I decided to do this blog as a way of writing several times per week. A sort of excercise of the mind more than anything, with no real remit and no boundaries of subject.
All of this means I find myself late on a Thursday night feeling I should write but not knowing what to write.
I am forcing myself.
I could, at this juncture, point out that many of the greatest writers have shown extraordinary discipline and treated writing as a job and not simply, as the layman might imagine, a vague art fuelled by some mystical inspiration rather than hard work. Hemingway, I believe, woke up early to ”work” at his art, tapping out 500 words a day as a minimum.
However, if I were to say what I have just said, you might picture me couped up in my study imagining myself to be worthy of such company both intellectually and in terms of repute.
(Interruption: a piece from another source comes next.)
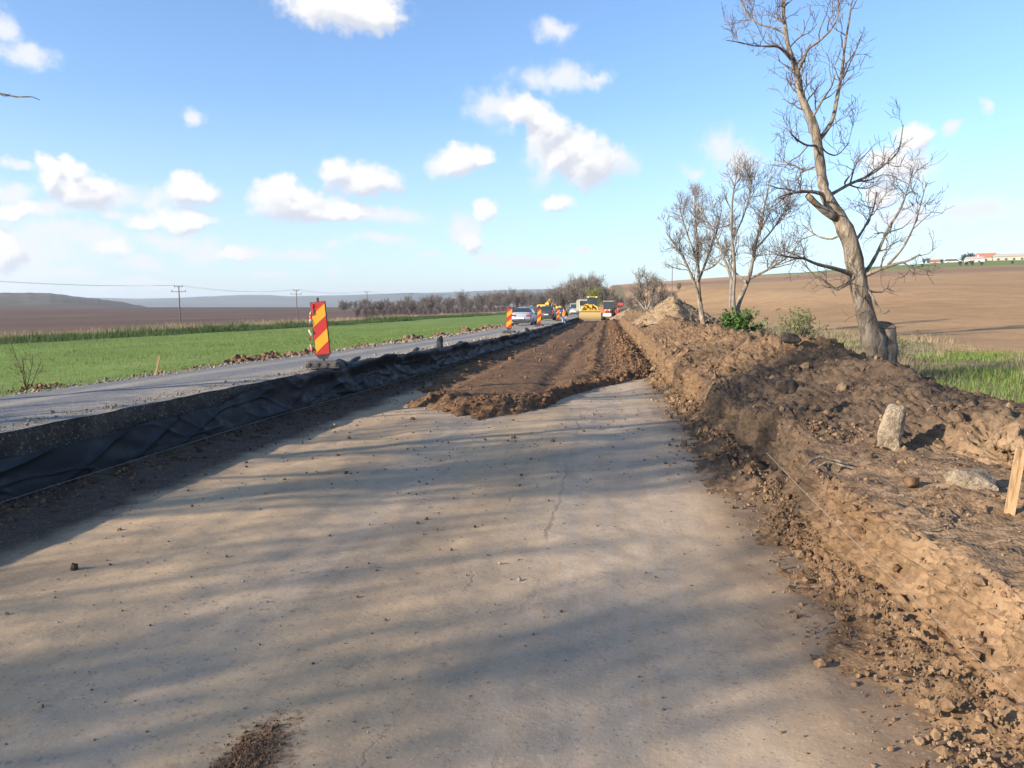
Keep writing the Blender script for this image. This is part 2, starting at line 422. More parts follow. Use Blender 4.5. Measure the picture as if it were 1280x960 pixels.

Neither is the case. Indeed, I am in the TV room, watching the second test match between New Zealand and Sri Lanka and aimlessly trickling thoughts onto the laptop.
Just like Ernest Hemingway...
I might have, when I was a good deal younger, liked to cast my forty year old self in the same mould as the great writers of the 20th century, those like Hemingway, Fitzgerald, Kafka, Mann, Camus and Sartre who lit a fire inside me as I presumed rather naively I would do to later generations.
I wonder if my 20 year old self would be disappointed. I once won a prize for a short story, but I was already in my mid to late twenties when that happened and the boat had sailed. Nevertheless I enjoyed writing and that is what has caused me to take it up, again as a hobby, many years later. It pleases me, without any pretension. That is why I have quietly written these few lines in the company of Brendon McCullum et al.
And should there be any doubt as to whether I intend to challenge 'Papa' Hemingway, I might mention in closing that I have only managed 350 words. Goodnight.